### Short task:
Exactly reproduce each entry, leaving out nothing.

•••

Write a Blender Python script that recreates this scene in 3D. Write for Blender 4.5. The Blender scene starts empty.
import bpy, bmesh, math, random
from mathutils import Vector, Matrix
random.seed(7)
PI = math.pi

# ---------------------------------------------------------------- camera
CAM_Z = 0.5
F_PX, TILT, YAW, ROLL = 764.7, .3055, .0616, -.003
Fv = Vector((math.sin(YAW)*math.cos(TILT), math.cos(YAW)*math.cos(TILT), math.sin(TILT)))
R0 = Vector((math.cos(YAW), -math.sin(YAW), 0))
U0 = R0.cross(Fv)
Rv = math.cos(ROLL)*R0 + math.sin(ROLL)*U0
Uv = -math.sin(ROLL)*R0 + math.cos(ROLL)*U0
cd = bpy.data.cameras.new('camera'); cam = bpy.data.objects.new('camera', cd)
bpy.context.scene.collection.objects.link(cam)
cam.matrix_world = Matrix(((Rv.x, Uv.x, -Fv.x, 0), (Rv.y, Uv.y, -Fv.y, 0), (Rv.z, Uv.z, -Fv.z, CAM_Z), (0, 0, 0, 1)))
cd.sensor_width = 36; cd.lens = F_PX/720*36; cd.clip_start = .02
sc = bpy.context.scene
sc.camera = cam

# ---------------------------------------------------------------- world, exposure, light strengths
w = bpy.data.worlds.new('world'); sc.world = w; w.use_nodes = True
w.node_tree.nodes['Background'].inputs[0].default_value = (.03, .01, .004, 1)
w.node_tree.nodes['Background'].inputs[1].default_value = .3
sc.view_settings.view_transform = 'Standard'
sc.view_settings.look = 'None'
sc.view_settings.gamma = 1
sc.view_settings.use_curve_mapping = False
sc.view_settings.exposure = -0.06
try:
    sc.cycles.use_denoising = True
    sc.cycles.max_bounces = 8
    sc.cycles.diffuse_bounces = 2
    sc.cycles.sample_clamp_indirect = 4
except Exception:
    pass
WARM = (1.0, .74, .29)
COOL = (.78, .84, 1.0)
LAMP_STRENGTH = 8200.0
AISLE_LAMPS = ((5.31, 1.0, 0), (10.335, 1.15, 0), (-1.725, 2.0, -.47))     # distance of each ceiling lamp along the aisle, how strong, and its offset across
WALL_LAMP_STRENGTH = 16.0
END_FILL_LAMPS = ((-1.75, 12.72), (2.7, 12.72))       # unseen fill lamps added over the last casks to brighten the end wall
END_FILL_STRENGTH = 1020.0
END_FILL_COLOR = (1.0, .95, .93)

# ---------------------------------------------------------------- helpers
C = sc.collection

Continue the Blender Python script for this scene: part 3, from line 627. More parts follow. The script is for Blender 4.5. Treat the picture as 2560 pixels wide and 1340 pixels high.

•••

### Task output:
Write a Blender Python script that recreates this scene in 3D. Write for Blender 4.5. The Blender scene starts empty.
import bpy, bmesh, math, random
from mathutils import Vector, Matrix
random.seed(7)
PI = math.pi

# ---------------------------------------------------------------- camera
CAM_Z = 0.5
F_PX, TILT, YAW, ROLL = 764.7, .3055, .0616, -.003
Fv = Vector((math.sin(YAW)*math.cos(TILT), math.cos(YAW)*math.cos(TILT), math.sin(TILT)))
R0 = Vector((math.cos(YAW), -math.sin(YAW), 0))
U0 = R0.cross(Fv)
Rv = math.cos(ROLL)*R0 + math.sin(ROLL)*U0
Uv = -math.sin(ROLL)*R0 + math.cos(ROLL)*U0
cd = bpy.data.cameras.new('camera'); cam = bpy.data.objects.new('camera', cd)
bpy.context.scene.collection.objects.link(cam)
cam.matrix_world = Matrix(((Rv.x, Uv.x, -Fv.x, 0), (Rv.y, Uv.y, -Fv.y, 0), (Rv.z, Uv.z, -Fv.z, CAM_Z), (0, 0, 0, 1)))
cd.sensor_width = 36; cd.lens = F_PX/720*36; cd.clip_start = .02
sc = bpy.context.scene
sc.camera = cam

# ---------------------------------------------------------------- world, exposure, light strengths
w = bpy.data.worlds.new('world'); sc.world = w; w.use_nodes = True
w.node_tree.nodes['Background'].inputs[0].default_value = (.03, .01, .004, 1)
w.node_tree.nodes['Background'].inputs[1].default_value = .3
sc.view_settings.view_transform = 'Standard'
sc.view_settings.look = 'None'
sc.view_settings.gamma = 1
sc.view_settings.use_curve_mapping = False
sc.view_settings.exposure = -0.06
try:
    sc.cycles.use_denoising = True
    sc.cycles.max_bounces = 8
    sc.cycles.diffuse_bounces = 2
    sc.cycles.sample_clamp_indirect = 4
except Exception:
    pass
WARM = (1.0, .74, .29)
COOL = (.78, .84, 1.0)
LAMP_STRENGTH = 8200.0
AISLE_LAMPS = ((5.31, 1.0, 0), (10.335, 1.15, 0), (-1.725, 2.0, -.47))     # distance of each ceiling lamp along the aisle, how strong, and its offset across
WALL_LAMP_STRENGTH = 16.0
END_FILL_LAMPS = ((-1.75, 12.72), (2.7, 12.72))       # unseen fill lamps added over the last casks to brighten the end wall
END_FILL_STRENGTH = 1020.0
END_FILL_COLOR = (1.0, .95, .93)

# ---------------------------------------------------------------- helpers
C = sc.collection

Continue the Blender Python script for this scene: part 3, from line 627. More parts follow. The script is for Blender 4.5. Treat the picture as 2560 pixels wide and 1340 pixels high.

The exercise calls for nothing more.